_Directions for this task_
From the very first line of the data to the line containing "return tuple(x/12.92 if", retype everything exactly, leaving the pictures behind.

_Dataset section_

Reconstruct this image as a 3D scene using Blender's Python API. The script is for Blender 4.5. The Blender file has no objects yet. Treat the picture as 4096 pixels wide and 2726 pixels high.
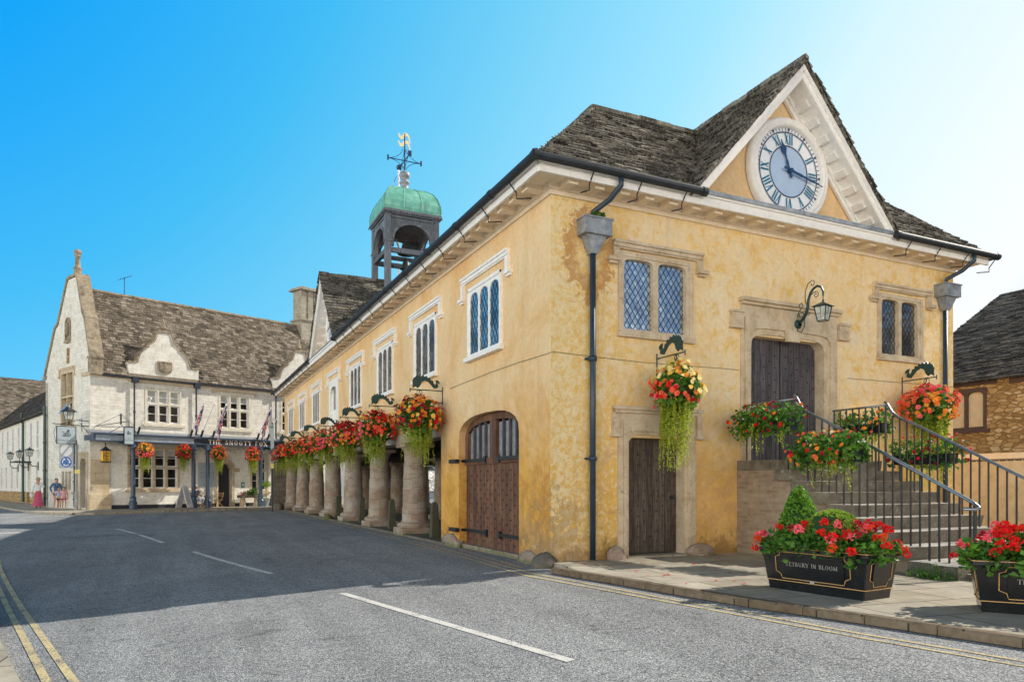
import bpy, math, random
from mathutils import Vector, Matrix, geometry
random.seed(7)
SC = bpy.context.scene
COL = SC.collection
pi = math.pi
R = math.radians
SKY_SAT, SKY_ST, SKY_MIX = 1.3, .12, .85
FILL_GLOW = 4.6
SKY_STOPS = [(-.15, (.12, .25, .45)), (.02, (.5, .62, .75)), (.16, (1.1, 1.12, 1.1)), (.3, (1.0, 1.1, 1.15)), (.46, (.8, 1.05, 1.18)), (.62, (.42, .9, 1.12)), (.8, (.21, .73, 1.04)), (.95, (.06, .57, 1.02)), (1.08, (.0, .42, 1.06))]

# ------------------------------------------------------------------ nodes
def rgb(h):
    c = [int(h[i:i+2], 16)/255 for i in (0, 2, 4)]
    return tuple(x/12.92 if x <= .04045 else ((x+.055)/1.055)**2.4 for x in c) + (1,)

class NT:
    def __init__(s, name):
        s.m = bpy.data.materials.new(name); s.m.use_nodes = True
        s.t = s.m.node_tree; s.t.nodes.clear()
        s.o = s.n('ShaderNodeOutputMaterial')
        s.b = s.n('ShaderNodeBsdfPrincipled'); s.l(s.b.outputs[0], s.o.inputs[0])
        s.geo = s.n('ShaderNodeNewGeometry')
        s.tc = s.n('ShaderNodeTexCoord')
        s.pos = s.geo.outputs['Position']; s.uv = s.tc.outputs['UV']
    def n(s, k): return s.t.nodes.new(k)
    def l(s, a, b): s.t.links.new(a, b)
    def put(s, sock, v):
        if isinstance(v, bpy.types.NodeSocket): s.l(v, sock)
        else: sock.default_value = v
    def noise(s, scale, detail=4, rough=.6, vec=None, dist=0):
        k = s.n('ShaderNodeTexNoise'); s.l(vec or s.pos, k.inputs['Vector'])
        k.inputs['Scale'].default_value = scale; k.inputs['Detail'].default_value = detail
        k.inputs['Roughness'].default_value = rough; k.inputs['Distortion'].default_value = dist
        return k.outputs['Fac']
    def voro(s, scale, vec=None, feat='F1', out='Distance'):
        k = s.n('ShaderNodeTexVoronoi'); k.feature = feat; s.l(vec or s.pos, k.inputs['Vector'])
        k.inputs['Scale'].default_value = scale
        return k.outputs[out]
    def ramp(s, f, stops, const=False):
        k = s.n('ShaderNodeValToRGB'); s.l(f, k.inputs[0]); e = k.color_ramp.elements
        if const: k.color_ramp.interpolation = 'CONSTANT'
        while len(e) < len(stops): e.new(.5)
        for i, (p, c) in enumerate(stops):
            e[i].position = p
            if not hasattr(c, '__len__'): c = (c, c, c, 1)
            e[i].color = c if len(c) == 4 else tuple(c)+(1,)
        return k.outputs[0]
    def mix(s, f, a, b, mode='MIX'):
        k = s.n('ShaderNodeMix'); k.data_type = 'RGBA'; k.blend_type = mode
        s.put(k.inputs[0], f); s.put(k.inputs[6], a); s.put(k.inputs[7], b)
        return k.outputs[2]
    def math(s, op, a, b=0., c=None):
        k = s.n('ShaderNodeMath'); k.operation = op
        s.put(k.inputs[0], a); s.put(k.inputs[1], b)
        if c is not None: s.put(k.inputs[2], c)
        return k.outputs[0]
    def maprange(s, v, a, b, c=0., d=1.):
        k = s.n('ShaderNodeMapRange'); s.l(v, k.inputs[0])
        for i, x in enumerate((a, b, c, d)): k.inputs[i+1].default_value = x
        return k.outputs[0]
    def xyz(s, v=None):
        k = s.n('ShaderNodeSeparateXYZ'); s.l(v or s.pos, k.inputs[0]); return k.outputs
    def scale(s, v, sx, sy, sz, loc=(0, 0, 0), rot=(0, 0, 0)):
        k = s.n('ShaderNodeMapping'); s.l(v, k.inputs[0]); k.inputs['Scale'].default_value = (sx, sy, sz)
        k.inputs['Location'].default_value = loc; k.inputs['Rotation'].default_value = rot
        return k.outputs[0]
    def brick(s, c1, c2, mort, w, h, ms=.012, vec=None, bias=0, off=.5):
        k = s.n('ShaderNodeTexBrick'); s.l(vec or s.uv, k.inputs['Vector'])
        k.inputs['Color1'].default_value = c1; k.inputs['Color2'].default_value = c2; k.inputs['Mortar'].default_value = mort
        k.inputs['Scale'].default_value = 1; k.inputs['Mortar Size'].default_value = ms; k.inputs['Mortar Smooth'].default_value = .3
        k.inputs['Brick Width'].default_value = w; k.inputs['Row Height'].default_value = h; k.inputs['Bias'].default_value = bias
        k.offset = off
        return k.outputs['Color'], k.outputs['Fac']
    def bump(s, h, st=.5, d=.02, prev=None):
        k = s.n('ShaderNodeBump'); k.inputs['Strength'].default_value = st; k.inputs['Distance'].default_value = d
        s.l(h, k.inputs['Height'])
        if prev is not None: s.l(prev, k.inputs['Normal'])
        return k.outputs[0]
    def done(s, col, rough=.8, nrm=None, metal=0., spec=None, trans=None):
        s.put(s.b.inputs['Base Color'], col); s.put(s.b.inputs['Roughness'], rough)
        s.put(s.b.inputs['Metallic'], metal)
        if spec is not None: s.b.inputs['Specular IOR Level'].default_value = spec
        if nrm is not None: s.l(nrm, s.b.inputs['Normal'])
        if trans:
            t = s.n('ShaderNodeBsdfTranslucent'); s.put(t.inputs[0], col)
            x = s.n('ShaderNodeMixShader'); x.inputs[0].default_value = trans
            s.l(s.b.outputs[0], x.inputs[1]); s.l(t.outputs[0], x.inputs[2]); s.l(x.outputs[0], s.o.inputs[0])
        return s.m

M = {}
def simple(name, col, rough=.7, var=.25, sc=6, bump=.15, metal=0., spec=None, dirt=None):
    k = NT(name); c = col if len(col) == 4 else tuple(col)+(1,)
    f = k.noise(sc, 5, .65)
    lo = tuple(x*(1-var) for x in c[:3])+(1,); hi = tuple(min(1, x*(1+var)) for x in c[:3])+(1,)
    cc = k.ramp(f, [(.3, lo), (.7, hi)])
    if dirt: cc = k.mix(k.ramp(k.noise(sc*.35, 6, .7), [(.5, 0), (.68, 1)]), cc, tuple(dirt)+(1,))
    M[name] = k.done(cc, rough, k.bump(k.noise(sc*8, 3), bump, .01) if bump else None, metal, spec)
    return M[name]

# hall render (lime wash)
k = NT('lime_render')
x, y, z = k.xyz()
big = k.noise(.55, 6, .62, dist=.6); med = k.noise(2.2, 7, .68); fine = k.noise(9, 6, .7)
isf = k.math('LESS_THAN', y, .02)                      # the front elevation is more weathered
base = k.ramp(big, [(.34, (.89, .55, .25, 1)), (.5, (.95, .67, .37, 1)), (.66, (.96, .73, .45, 1))])
frontc = k.ramp(k.noise(1.1, 8, .72, dist=.4), [(.32, (.9, .58, .24, 1)), (.41, (.95, .7, .37, 1)), (.52, (.96, .76, .47, 1)), (.66, (.95, .79, .56, 1))])
base = k.mix(isf, base, frontc)
low = k.math('SUBTRACT', k.maprange(z, 3.9, 1.2), k.math('MULTIPLY', k.math('SUBTRACT', med, .45), 1.2))
low = k.math('MULTIPLY', k.ramp(low, [(.1, 0), (.8, 1)]), k.math('SUBTRACT', .92, k.math('MULTIPLY', isf, .22)))
orange = k.ramp(k.noise(1.6, 6, .7), [(.36, (.62, .27, .035, 1)), (.6, (.86, .47, .1, 1))])
c = k.mix(low, base, orange)
corner = k.math('ADD', k.math('MULTIPLY', k.maprange(x, 2.2, .3), .13), k.math('MULTIPLY', k.maprange(x, 9.6, 11.2), .07))
nz = k.math('ADD', k.noise(9, 9, .8, dist=.9), corner)
pale = k.math('MULTIPLY', k.ramp(nz, [(.6, 0), (.625, 1)]), k.math('MULTIPLY', isf, .75))
yel = k.math('MULTIPLY', k.ramp(k.math('ADD', k.noise(3.1, 9, .78, dist=.5), corner), [(.49, 0), (.56, .5), (.585, 1)]), k.math('MULTIPLY', isf, .72))
c = k.mix(yel, c, (.9, .57, .13, 1))
c = k.mix(pale, c, (.92, .78, .5, 1))
st = k.math('ADD', k.maprange(z, 1.5, .1), k.math('MULTIPLY', k.math('SUBTRACT', k.noise(3, 7, .7, dist=.8), .5), 2.2))
c = k.mix(k.math('MULTIPLY', k.ramp(st, [(.75, 0), (1.0, 1)]), .6), c, rgb('8c6a44'))
# rain splash and peeled patches low round the near corner
near = k.math('MULTIPLY', k.maprange(x, 1.1, -.2), k.maprange(y, 2.2, .4))
pk = k.math('ADD', k.math('MULTIPLY', k.maprange(z, 2.6, .2), .3), k.math('SUBTRACT', k.noise(2.6, 8, .75, dist=.7), .12))
c = k.mix(k.math('MULTIPLY', k.math('MULTIPLY', k.ramp(pk, [(.56, 0), (.6, 1)]), near), .75), c, (.42, .27, .15, 1))
c = k.mix(k.math('MULTIPLY', k.math('MULTIPLY', k.ramp(k.noise(4.5, 8, .8, dist=1.2), [(.6, 0), (.62, 1)]), k.math('MULTIPLY', near, k.maprange(z, 2.2, .9))), .7), c, (.8, .7, .6, 1))
# damp orange staining round the left rain hopper
dx = k.math('DIVIDE', k.math('SUBTRACT', x, .8), .62); dz = k.math('DIVIDE', k.math('SUBTRACT', z, 5.75), .95)
dd = k.math('SQRT', k.math('ADD', k.math('MULTIPLY', dx, dx), k.math('MULTIPLY', dz, dz)))
dd = k.math('ADD', dd, k.math('MULTIPLY', k.math('SUBTRACT', k.noise(4.2, 8, .75, dist=.6), .5), 2.0))
c = k.mix(k.math('MULTIPLY', k.math('MULTIPLY', k.ramp(dd, [(.3, .1), (.55, .8), (.8, 1), (.9, 0)]), isf), .7), c, (.52, .2, .05, 1))
ver = k.noise(1.0, 5, .6, vec=k.scale(k.pos, 3.2, 3.2, .25))
c = k.mix(k.math('MULTIPLY', k.ramp(ver, [(.54, 0), (.74, 1)]), .14), c, rgb('a9682a'))
c = k.mix(.35, c, k.ramp(fine, [(.3, .55), (.7, 1.)]), 'MULTIPLY')
b = k.bump(k.noise(2.0, 3), .5, .06)
b = k.bump(k.noise(11, 6, .7), .9, .03, b)
b = k.bump(pale, -.5, .006, b)
b = k.bump(k.noise(60, 2), .3, .004, b)
M['lime_render'] = k.done(c, .95, b, spec=.15)

# painted trim
k = NT('cream_paint')
c = k.ramp(k.noise(4, 6, .7), [(.3, (.8, .66, .47, 1)), (.55, (.9, .77, .6, 1)), (.75, (.92, .83, .7, 1))])
c = k.mix(k.math('MULTIPLY', k.ramp(k.noise(14, 6, .75), [(.58, 0), (.7, 1)]), .35), c, (.35, .28, .2, 1))
M['cream_paint'] = k.done(c, .7, k.bump(k.noise(30, 4), .15, .01))
simple('white_paint', (.93, .9, .86), .55, .08, 8, .08)
simple('white_gloss', (.85, .86, .88), .35, .03, 8, 0)

# dressed stone
k = NT('dressed_stone')
c = k.ramp(k.noise(3, 7, .7), [(.3, (.44, .33, .21, 1)), (.5, (.62, .5, .35, 1)), (.7, (.72, .62, .48, 1))])
c = k.mix(k.math('MULTIPLY', k.ramp(k.noise(5, 8, .8, dist=.5), [(.56, 0), (.62, 1)]), .6), c, (.24, .2, .15, 1))
c = k.mix(k.math('MULTIPLY', k.ramp(k.voro(11), [(.1, 1), (.2, 0)]), .25), c, (.62, .6, .52, 1))
M['dressed_stone'] = k.done(c, .9, k.bump(k.noise(22, 6, .7), .5, .02), spec=.2)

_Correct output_
Reconstruct this image as a 3D scene using Blender's Python API. The script is for Blender 4.5. The Blender file has no objects yet. Treat the picture as 4096 pixels wide and 2726 pixels high.
import bpy, math, random
from mathutils import Vector, Matrix, geometry
random.seed(7)
SC = bpy.context.scene
COL = SC.collection
pi = math.pi
R = math.radians
SKY_SAT, SKY_ST, SKY_MIX = 1.3, .12, .85
FILL_GLOW = 4.6
SKY_STOPS = [(-.15, (.12, .25, .45)), (.02, (.5, .62, .75)), (.16, (1.1, 1.12, 1.1)), (.3, (1.0, 1.1, 1.15)), (.46, (.8, 1.05, 1.18)), (.62, (.42, .9, 1.12)), (.8, (.21, .73, 1.04)), (.95, (.06, .57, 1.02)), (1.08, (.0, .42, 1.06))]

# ------------------------------------------------------------------ nodes
def rgb(h):
    c = [int(h[i:i+2], 16)/255 for i in (0, 2, 4)]
    return tuple(x/12.92 if x <= .04045 else ((x+.055)/1.055)**2.4 for x in c) + (1,)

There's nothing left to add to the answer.